Curator Les Burdett backs MCG and questions need for SCG drop-in

The SCG Trust is reviewing the wicket’s future amid a push from the AFL, which stages games during the winter, for the square’s removal.

The ground’s surface came under scrutiny this year after it hosted extra NRL, Super Rugby and A-League games due to the redevelopment of the adjacent Allianz Stadium.

NSW were forced to move their first home Shield game from the SCG due to damage to the pitch square from a Sydney Roosters training session in the lead-up to the NRL grand final.

The Sheffield Shield game between Victoria and Western Australia at the MCG was abandoned due to safety concerns over the pitch.Credit:AAP

“I think it’s horses for courses. It’s subject to all the traffic. The biggest problem with Sydney is because the football stadium’s gone, they’re playing soccer, rugby union, rugby league and Australian rules,” Burdett, who worked at Adelaide Oval for 40 years and was closely involved with the trust on the drop-in issue, said.

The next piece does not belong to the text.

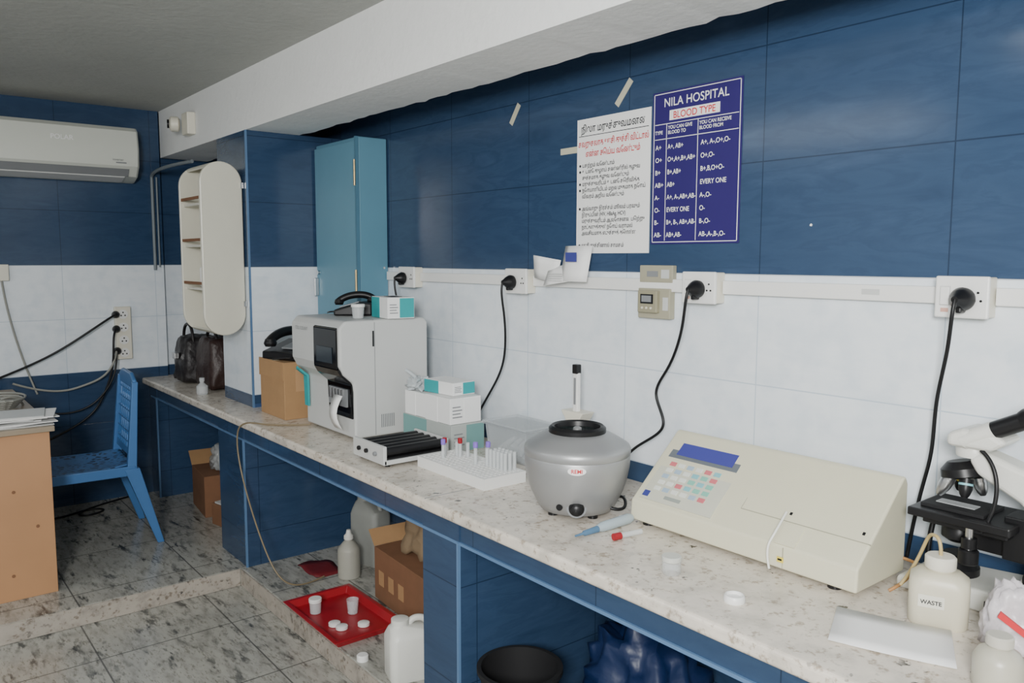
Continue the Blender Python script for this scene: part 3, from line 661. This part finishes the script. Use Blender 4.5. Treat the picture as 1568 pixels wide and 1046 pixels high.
cyl(q,'stage_control_shaft',(-.02,-.075,.085+SZ),.008,.08,STEEL,seg=16); cyl(q,'stage_control_knob',(-.02,-.075,.075+SZ),.020,.034,BLK,seg=24,ch=.003); cyl(q,'stage_control_knob_2',(-.02,-.075,.112+SZ),.015,.024,BLK,seg=24)
box(q,'stage_arm',.03,.09,-.037,.037,.12,.22,BLK,bev=.003)
lathe(q,'nosepiece',[(.02,0),(.046,.008),(.044,.026),(.028,.042)],(-.065,0,.278),BLK,36,axis=(-.25,0,1))
for k in range(4):
    a=math.pi/2*k+.5; dx,dy=math.cos(a),math.sin(a)
    bx=-.065+.026*dx; by=.026*dy
    ax_=Vector((dx*.35-.1,dy*.35,-1)).normalized()
    h_=.045+.006*(k%3)
    lathe(q,'objective',[(.014,0),(.014,h_*.55),(.010,h_*.85),(.006,h_)],(bx,by,.284),BLK if k%2 else STEEL,20,axis=ax_)
    lathe(q,'objective_ring',[(.0145,h_*.25),(.0145,h_*.36)],(bx,by,.284),[STEEL,YEL,STEEL,KC][k],20,axis=ax_)
lathe(q,'head_mount',[(.034,0),(.036,.02),(.030,.03)],(-.05,0,.335),WM,32)
prism(q,'head_prism',[(-.09,.360),(.0,.360),(.03,.385),(.0,.405),(-.06,.405),(-.09,.390)],'Y',-.05,.05,WM,bev=.012,seg=3)
for s in (-1,1):
    a=Vector((-.06,s*.032,.375)); dv=Vector((.80,0,.46)).normalized()
    rod(q,'eyepiece_tube',a,a+dv*.07,.021,WM)
    rod(q,'eyepiece_sleeve',a+dv*.065,a+dv*.135,.020,BLK)
    lathe(q,'eyepiece',[(.022,0),(.025,.01),(.025,.03),(.028,.034),(.022,.044)],a+dv*.13,BLK,24,axis=dv)
for s in (-1,1):
    lathe(q,'coarse_knob',[(.032,0),(.032,.024),(.028,.028)],(.11,s*.035,.095),BLK,32,axis=(0,s,0))
    lathe(q,'fine_knob',[(.019,.028),(.019,.048),(.015,.052)],(.11,s*.035,.095),BLK,28,axis=(0,s,0))
box(q,'power_switch',.02,.05,-.087,-.084,.012,.032,BLK,bev=.002)
tube(q,'eyepiece_strap',[(-.02,-.04,.36),(.03,-.055,.33),(.03,-.06,.24),(.0,-.07,.18)],.0045,BLK)
tube(q,'lamp_cord',[(-.155,.05,.02),(-.16,.06,.08),(-.155,.07,.14),(-.15,.095,.2),(-.14,.10,.26),(-.12,.09,.29)],.006,BLK)
# ------------------------------------------------------------------ waste bottle etc
q=root('waste_reagent_bottle',(-.757,1.835,CT),rad(22.4))
bm=bmesh.new()
def rrect(w_,d_,r,z,n=5):
    L=[]
    for cx,cy,a0 in ((w_/2-r,d_/2-r,0),(-w_/2+r,d_/2-r,90),(-w_/2+r,-d_/2+r,180),(w_/2-r,-d_/2+r,270)):
        for i in range(n+1):
            a=rad(a0+90*i/n); L.append(bm.verts.new((cx+r*math.cos(a),cy+r*math.sin(a),z)))
    return L
rings=[rrect(.112,.085,.02,0),rrect(.120,.092,.025,.006),rrect(.122,.094,.025,.088),rrect(.118,.090,.03,.104),rrect(.088,.075,.03,.117),rrect(.054,.054,.026,.121),rrect(.052,.052,.0255,.131)]
for a,b in zip(rings,rings[1:]):
    for k in range(len(a)): bm.faces.new((a[k],a[(k+1)%len(a)],b[(k+1)%len(a)],b[k]))
bm.faces.new(rings[0][::-1]);bm.faces.new(rings[-1]); fin(bm,'bottle',q,M('bottle_cream',(.60,.56,.43),.4),smooth=True)
lathe(q,'cap',[(.031,.125),(.032,.127),(.032,.149),(.028,.153)],(0,0,0),M('cap_cream',(.70,.67,.57),.4),36)
box(q,'label',-.040,.012,-.0485,-.046,.046,.074,M('label_cream',(.70,.68,.58),.6)); txt(q,'label_text','WASTE',-.014,-.0495,.054,.013,INK,'CENTER',bold=.0003)
tube(q,'waste_tube',[(.0,0,.145),(.0,0,.19),(-.02,.02,.195),(-.03,.05,.175),(-.05,.06,.1),(-.08,.05,.05)],.004,M('tube_yellow',(.45,.34,.15),.4))
q=root('crumpled_packet',(-.60,1.82,CT),rad(20)); soft(q,'bag',(0,0,0),(.13,.11,.14),M('packet_white',(.58,.54,.56),.35,bump=.6,bscale=25),seed=4,amp=.3,top=.6)
prism(q,'red_stripe',[(-.03,.085),(.045,.035),(.05,.045),(-.025,.097)],'Y',-.0585,-.050,REDI)
q=root('reagent_bottle',(-.56,1.635,CT)); lathe(q,'body',[(.040,0),(.044,.004),(.044,.055),(.036,.07),(.020,.080),(.020,.086)],(0,0,0),M('bottle_translucent',(.46,.44,.36),.35),40)
lathe(q,'cap',[(.024,.084),(.024,.100),(.021,.103)],(0,0,0),M('cap_grey',(.52,.50,.43),.4),32)
q=root('paper_sheet',(-.78,1.66,CT+.001))
grid(q,'sheet',[[tuple(Vector((-.075,-.115,0)).lerp(Vector((-.15,.055,0)),i/4).lerp(Vector((.15,-.03,0)).lerp(Vector((.07,.135,0)),i/4),j/4)+Vector((0,0,.002+.004*((i-2)**2+(j-2)**2)/8))) for j in range(5)] for i in range(5)],PAP,th=.0006)
# ------------------------------------------------------------------ under counter : bay 1
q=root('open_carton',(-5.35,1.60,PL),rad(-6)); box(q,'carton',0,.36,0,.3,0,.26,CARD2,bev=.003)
prism(q,'flap',[(-.0,.255),(-.10,.33),(-.10,.334),(.0,.26)],'Y',0,.3,CARD)
q=root('supply_carton',(-4.90,1.95,PL)); box(q,'carton',0,.3,0,.2,0,.60,CARD,bev=.003); box(q,'tape_strip',.12,.17,-.002,.0,.0,.60,TAPE)
q=root('bag_of_bottles',(-5.12,1.74,PL+.264)); soft(q,'bag',(0,0,0),(.2,.18,.15),M('polybag',(.5,.52,.52),.25,alpha=.6),seed=8,amp=.3)
for k in range(4): rod(q,'vial',(-.06+.03*k,-.06,.04+.02*k),(.02+.02*k,.05,.08),.018,WHT,seg=14)
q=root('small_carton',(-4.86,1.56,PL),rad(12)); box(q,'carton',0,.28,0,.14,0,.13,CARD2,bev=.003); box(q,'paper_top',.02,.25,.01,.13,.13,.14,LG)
# ------------------------------------------------------------------ under counter : bay 2
TX0,TY0=-3.43,1.425
q=root('red_tray',(TX0,TY0,PL)); tray(q,.50,.31,.032,RED,fl=.014)
for i,(x,y,lid) in enumerate([(.13,.08,'jar'),(.24,.21,'cup'),(.38,.19,'lid'),(.30,.09,'lid'),(.35,.10,'lid')]):
    if lid=='jar':
        r=root('specimen_jar',(TX0+x,TY0+y,PL+.008)); lathe(r,'jar',[(.024,0),(.027,.05)],(0,0,0),CLR2,24); cyl(r,'lid',(0,0,.05),.029,.018,WHT,seg=28,ch=.002)
    elif lid=='cup':
        r=root('specimen_cup',(TX0+x,TY0+y,PL+.008)); lathe(r,'cup',[(.0,0),(.022,.001),(.028,.065),(.026,.065),(.021,.004),(.0,.004)],(0,0,0),CLR,24)
    else:
        r=root('jar_lid',(TX0+x,TY0+y,PL+.008)); lathe(r,'lid',[(.026,0),(.026,.012),(.023,.014),(.0,.014)],(0,0,0),WHT,28)
q=root('wash_bottle',(-3.60,1.83,PL))
lathe(q,'body',[(.052,0),(.057,.005),(.057,.14),(.052,.155),(.027,.185),(.020,.19),(.020,.20)],(0,0,0),M('wash_body',(.36,.35,.30),.5),36); lathe(q,'cap',[(.024,.198),(.024,.215),(.014,.225),(.010,.245)],(0,0,0),HDPE,24)
def jerry(name,loc,w_,d_,h_,mat,rz=0):
    q=root(name,loc,rz); bm_=bmesh.new()
    def rr(w,d,r,z,ox=0,n=5):
        L=[]
        for cx,cy,a0 in ((w/2-r,d/2-r,0),(-w/2+r,d/2-r,90),(-w/2+r,-d/2+r,180),(w/2-r,-d/2+r,270)):
            for i in range(n+1):
                a=rad(a0+90*i/n); L.append(bm_.verts.new((ox+cx+r*math.cos(a),cy+r*math.sin(a),z)))
        return L
    r=[rr(w_*.93,d_*.93,.02,0),rr(w_,d_,.03,.012),rr(w_,d_,.03,h_*.70),rr(w_*.94,d_*.9,.035,h_*.78),rr(w_*.6,d_*.6,.03,h_*.86,-w_*.15),rr(w_*.34,w_*.34,.025,h_*.89,-w_*.22),rr(w_*.30,w_*.30,.022,h_*.93,-w_*.22)]
    for a,b in zip(r,r[1:]):
        for k in range(len(a)): bm_.faces.new((a[k],a[(k+1)%len(a)],b[(k+1)%len(a)],b[k]))
    bm_.faces.new(r[0][::-1]);bm_.faces.new(r[-1]); fin(bm_,'can',q,mat,smooth=True)
    lathe(q,'cap',[(w_*.18,h_*.91),(w_*.18,h_*.99),(w_*.15,h_)],(-w_*.22,0,0),mat,24)
    tube(q,'handle',[(-w_*.05,0,h_*.82),(-w_*.02,0,h_*.95),(w_*.15,0,h_*.98),(w_*.36,0,h_*.92),(w_*.40,0,h_*.70)],.013,mat)
    return q
jerry('plastic_jerrycan',(-3.72,2.02,PL),.20,.13,.37,HDPED,rad(15))
jerry('plastic_jerrycan',(-2.575,1.565,PL),.19,.13,.235,HDPE,rad(75))
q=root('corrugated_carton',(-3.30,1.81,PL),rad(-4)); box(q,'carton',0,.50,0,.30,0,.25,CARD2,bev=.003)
for k in range(3): box(q,'print_mark',.05+.1*k,.1+.1*k,-.002,0,.08,.15,CARD)
prism(q,'open_flap',[(0,.25),(-.06,.31),(-.06,.315),(0,.256)],'Y',.0,.28,CARD)
q=root('paper_sack',(-3.04,1.97,PL+.254)); soft(q,'sack',(0,0,0),(.30,.22,.24),M('sack_brown',(.24,.17,.10),.8,bump=.5,bscale=20),seed=6,amp=.3,top=.7)
q=root('red_cloth',(-3.84,1.78,PL)); grid(q,'cloth',[[(-.05+.22*i/5,-.10+.16*j/5,.006+.008*math.sin(i*1.7+j)) for j in range(6)] for i in range(6)],M('red_dark',(.14,.01,.015),.6),th=.004)
q=root('loose_bottle_cap',(-2.79,1.47,PL)); lathe(q,'cap',[(.024,0),(.024,.02),(.02,.024)],(0,0,0),WHT,28)
q=root('drain_tube',(0,0,0)); HT=M('hose_tan',(.22,.17,.10),.4)
tube(q,'hose',[(-3.78,1.46,CT+.006),(-3.92,1.42,CT+.006),(-4.0,1.41,CT-.06),(-3.95,1.42,CT-.3),(-3.7,1.44,.25),(-3.62,1.5,PL+.008),(-3.62,1.62,PL+.008),(-3.66,1.72,PL+.01)],.004,HT)
tube(q,'hose_2',[(-3.78,1.46,CT+.006),(-3.70,1.50,CT+.006),(-3.64,1.58,CT+.006),(-3.60,1.64,CT+.01)],.004,HT)
# ------------------------------------------------------------------ under counter : bay 3
q=root('waste_bin',(-1.95,1.60,PL)); lathe(q,'bin',[(.10,0),(.132,.26),(.142,.265),(.142,.28),(.128,.28),(.098,.01),(0,.01)],(0,0,0),BLKM,48)
q=root('blue_plastic_bag',(-1.68,1.90,PL)); soft(q,'bag',(0,0,0),(.40,.34,.42),BAGB,seed=3,amp=.35,top=.75)
# ------------------------------------------------------------------ camera
cd=D.cameras.new('camera'); cam=D.objects.new('camera',cd); COL.objects.link(cam); SC.camera=cam
cd.sensor_width=36; cd.lens=1258.4/1600*36; cd.clip_start=.02
yaw,pit,rol=rad(51.2735),rad(5.8539),rad(.1259)
f=Vector((-math.sin(yaw)*math.cos(pit),math.cos(yaw)*math.cos(pit),-math.sin(pit))); r=Vector((math.cos(yaw),math.sin(yaw),0)); u=r.cross(f)
r2=math.cos(rol)*r+math.sin(rol)*u; u2=-math.sin(rol)*r+math.cos(rol)*u
Mx=Matrix((r2,u2,-f)).transposed().to_4x4(); Mx.translation=Vector((0,0,1.7)); cam.matrix_world=Mx
# ------------------------------------------------------------------ lights
def area(name,loc,target,sx,sy,pw,col=(1,1,1)):
    l=D.lights.new(name,'AREA'); l.shape='RECTANGLE'; l.size=sx; l.size_y=sy; l.energy=pw; l.color=col
    o=D.objects.new(name,l); o.location=loc; d=Vector(target)-Vector(loc); o.rotation_euler=d.to_track_quat('-Z','Y').to_euler(); COL.objects.link(o); return o
area('ceiling_panel_light',(-3.4,-1.3,CE-.02),(-3.4,-1.3,0),1.8,1.0,29,(.95,.98,1))
area('ceiling_panel_light',(-.9,.3,CE-.02),(-.9,.3,0),1.1,.35,13,(.95,.98,1))
area('studio_softbox',(.75,-1.0,2.2),(-2.1,2.0,1.35),.7,.7,178,(1,.998,.985))
w_=D.worlds.new('World'); SC.world=w_; w_.use_nodes=True; w_.node_tree.nodes['Background'].inputs[0].default_value=(.5,.55,.6,1); w_.node_tree.nodes['Background'].inputs[1].default_value=.3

“Everyone’s training and playing on it. It makes it pretty hard for a living organism to grow. It’s all about traffic.”

The new football stadium is expected to be completed in 2022, which would reduce traffic on the SCG pitch.

“That’s the question, isn’t it? All going well, they won’t need it. The other codes go back to the footy stadium, leave the in-ground pitches there,” Burdett said. “So why rush into it?”

Burdett, however, also saw value in being able to transport a pitch.


“In a perfect world, a cricket lover wants a pitch that sits in the middle. You look at Adelaide with all the football and concerts they host, to have the opportunity to put a pitch on the number two ground and bring it out when you need – it is pretty easy,” Burdett said.

Cricket authorities fear a drop-in pitch would rob the spin-friendly SCG of its characteristics and lead to boring play. The AFL wants a change as it believes it would improve the code as a spectacle. The Swans play 11 home games, plus finals if they qualify, at the SCG, and have a lease until 2047.

National coach Justin Langer said flat pitches were a “huge problem”.

NSW captain Peter Nevill said he was rapt to see spin play a big factor in the Blues’ nine-wicket win over Queensland.

“It’s pleasing to see we’ve got some unique characteristics to the SCG to an extent again,” Nevill said. “I’d love to see the SCG continue to be a spinning wicket and I think the curator needs to be allowed to do so.”


Burdett has given MCG curator Matt Page the thumbs up in preparing a satisfactory surface for the Boxing Day Test.

The abandoned Shield game between Victoria and Western Australia prompted fears the Test would be moved. Burdett, however, dismissed those suggestions.

“That’s all huff and puff, isn’t it,” Burdett said. “I never say 100 per cent but I’m 99.99 per cent sure everything will be fine. It’s only prevailing [weather] conditions that can give poor old Pagey any problems.”

Burdett said the removal of the concrete slab on which the MCG drop-in used to rest – it now rests on sand – would help create a more sporting wicket.